Eurozone in second recession since 2009
The French and German economies both managed 0.2% growth in the July-to-September period but their resilience could not save the 17-nation bloc from contraction as the likes of The Netherlands, Spain, Italy and Austria shrank.
Economic output in the eurozone fell 0.1% in the quarter, following a 0.2% drop in the second quarter.
Those two quarters of contraction put the eurozone’s€9.4 trillion economy back into recession, although Italy and Spain have been contracting for a year already and Greece is suffering an outright depression.
A rebound in Europe is still far off.
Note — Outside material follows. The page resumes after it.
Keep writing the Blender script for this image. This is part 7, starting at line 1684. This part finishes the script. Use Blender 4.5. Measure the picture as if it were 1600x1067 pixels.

The debt crisis that began in Greece in late 2009 is still reverberating around the globe and holding back a lasting recovery.
Analysts said even the eurozone’s top two economies were likely to succumb in the final three months of the year.
Most economists expect Germany to contract in the fourth quarter for the first time since the end of 2011. And where Germany goes, France is likely to follow.
For all of 2012, the European Commission sees the eurozone contracting 0.4%, while growing just 0.1% in 2013. Business surveys point to difficult times ahead and the public’s backlash to austerity polices is growing.
A Reuters poll of more than 70 economists predicted the bloc’s new recession will extend until the end of the year and 2013 promises little better than stagnation, in line with what the Commission is forecasting.
Conducted before yesterday’s data were released, the consensus was for a 2012 contraction of 0.5% and just 0.1% growth next year.
Millions of workers went on strike across Europe on Wednesday to protest at government spending cuts they say are driving the region into a deeper malaise but which Germany and the Commission say are crucial to healing the wounds of a decade-long, credit-fuelled boom.
“We are now getting into a double dip recession which is entirely self-made,” said Paul De Grauwe, an economist with the London School of Economics. “It is a result of excessive austerity in southern countries and unwillingness in the north to do anything else,” he said.
The Commission says the eurozone’s economies will be much healthier overall next year than in 2009, which was the nadir of bloated budgets when Greece’s fiscal deficit reached a record 15.6% of GDP and Ireland was not far off at13.9%.